Abstract

Challenges and opportunities in African societies presents findings from a five country study commissioned by the Chronic Poverty Research Centre, which explored the relationship between inheritance practice and socio-economic equity and opportunities being enhanced or prevented. Policy Notes for Kenya, Mozambique, Rwanda, Uganda and Ghana, and a policy brief and working paper are available in this series. Data were collected through interviews with representatives of governmental and non-governmental agencies working on inheritance and property rights related issues as well as review of research and policy literature. (Bird, et al., 2004, Mutangadura, 2004, Rose, 2006). This is happening in many countries, with several recently amending their statutory laws, and rights-based organisations taking various initiatives to improve equity in inheritance practice. Nevertheless, much remains to be done to address the links between inheritance rights and practices and poverty. Inheritance is an important way of transferring, or being excluded from the transfer, of people’s accumulated physical and financial capital.

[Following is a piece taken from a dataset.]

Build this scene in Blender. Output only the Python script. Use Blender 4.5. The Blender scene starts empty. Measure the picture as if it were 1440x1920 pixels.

The transfer of physical assets from the parent generation to the next can provide the start-up material for the younger generations’ more independent future livelihoods and economic productivity (Fafchamps and Quisumbing, 2005). However, exclusion from assets inheritance can exacerbate vulnerability to chronic intergenerationally transmitted poverty (Bird, et al., 2004).Inheritance law and customary practices in African countries can exclude individuals, particularly women and orphaned children, from inheriting the property (including land, housing and other productive resources) that they had access to while their husbands or fathers were alive (see Cooper, 2008 and 2010). This has been linked to economic decline and poverty traps (Bird et al,, 2004; Human Rights Watch, 2003; Strickland, 2004). Reforming statutory and customary systems could address gender discrimination in inheritance practices (Benschop and Sait, 2006; Bird, O’Neil, Bolt, 2004; Davies, 2005).